Haklı olarak tek egemenlik-tek devlet üzerinde durmaktayız.  Bunlar kadar önemli ve hayati olan tek halk konusu da vardır. Rum liderlerinin iki kesimliliği ortadan kaldırmak için buldukları formül tek halk formülünün doğal bir sonucudur. tek devlet-tek egemenlik ile de tek halkı perçinledikten sonra bizim kendi varlığımızı korumak için muhtaç olduğumuz ayrıcalıkları AB makamlarının takdir etmesi pek zordur. Bu nedenledir ki BM kuruluşları, ABD ve AB el ele vermişler  “Kıbrıs’ta tek halk vardır-Kıbrıslılar birleşme istemektedirler”  görüntüsünü sergilemek için dünyanın parasını harcamakta, gençlerimizi bir araya getirerek Kıbrıslılık aşısı vurmak suretiyle bol bol beyin yıkamaktadırlar. Bu beyin yıkamalar  “Türk ve Rum olarak dost olmayı öğreniniz”  çizgisinde olsa söyleyecek bir şey bulamayacağız, hatta bunları teşvik de edeceğiz. Halbuki yapılan, gençlere  “askersiz bir Kıbrıs’ta Türkiye’den kopmuş Kıbrıslılar olmaları”  telkin edilmekte, Rum’un milli davası  “meşru Kıbrıs hükümeti”  kalıbı içinde kamufle edilirken bizim gençlerimize Türkiye’den kopma eğitimi yapılmaktadır.
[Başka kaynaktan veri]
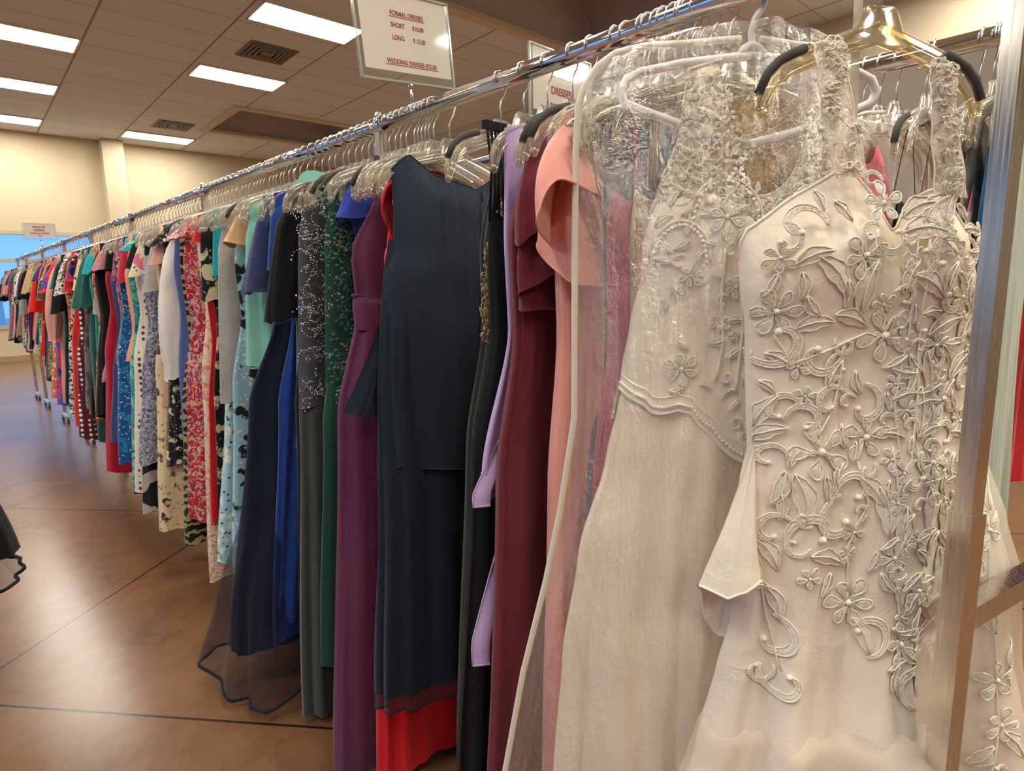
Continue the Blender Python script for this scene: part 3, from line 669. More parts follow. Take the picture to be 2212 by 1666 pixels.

Bu arada Rum tarafının federasyon görüşmelerinden ne anladığı ve bu görüşmelerde neleri elde etmek istediği denenmiş, kanıtlanmış bir gerçekken aynı oyun yeniden sahnelenmiş bulunmaktadır. Bunca yıl teslim etmediklerimizi teslim almak oyunudur bu! İki toplumlu federasyon sahnelendiğine göre endişelerimiz devam etmektedir.